Irish producer Autumns’ hardware driven style always means that his reads on classic club-focused body music have a sense of grit and heat matching the pitch black humour often threading through his work, but those sorts of lo-fi bangers aren’t the only thing in his arsenal. The B-side to a remix of a track from last year’s Through The Construction Of Grace EP is something else entirely, a clatter of acoustic drumming filtered in decidedly dubby fashion which has us imagining what a 23 Skidoo reunion might sound like in the present musical climate.
Twin Rattler, “Process Terminate (Ventenner Remix)”
Ah, the sweet feeling of hearing something novel entirely unexpectedly when you click play on a random track while trawling tags on Bandcamp. We know literally nothing about Twin Rattler or remixer Ventenner for that matter, but the idea here is taking one of those head-nodding slower tempo EBM jams, tossing in some heavy guitars and then a whole wack of atmospherics and extra instrumentation to give it some cinematic scope. Not entirely divorced from say, the most recent work from Flesh Field, but also not at all something we’ve heard anyone do either.
PreEmptive Strike 0.1, “Lament Of The Creeping Death”

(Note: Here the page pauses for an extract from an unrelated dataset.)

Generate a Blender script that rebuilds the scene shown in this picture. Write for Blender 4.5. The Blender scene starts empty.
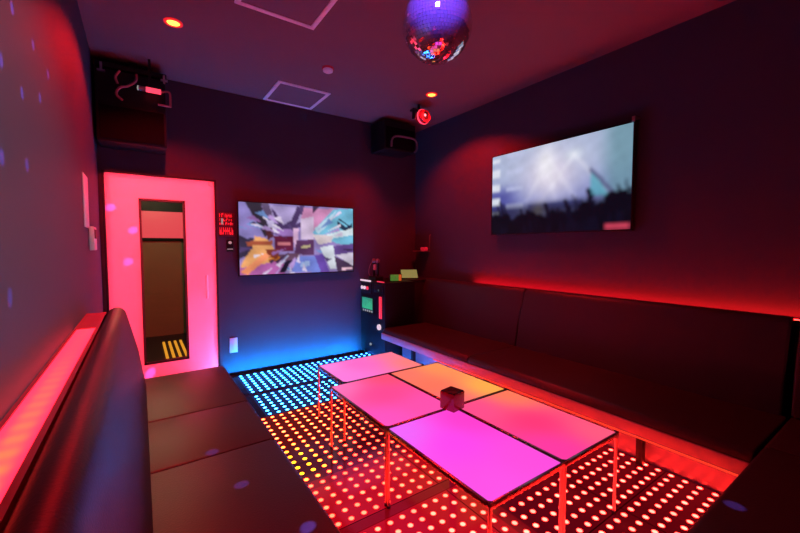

Greek act PreEmptive Strike 0.1 were a rare bright spot for us in the dying days of aggrotech’s stranglehold on club sounds fifteen or so years ago. A combination of unique thematics, often inspired by Greek mythology, and left-field instrumentation choices gave their work a sense of variety and pep rarely found in the work of their sludgier peers. While the folk instrumentation of some of their early work can’t really be found on this new track, there is something oddly jiggy and charming in an old-fashioned way about its core melody.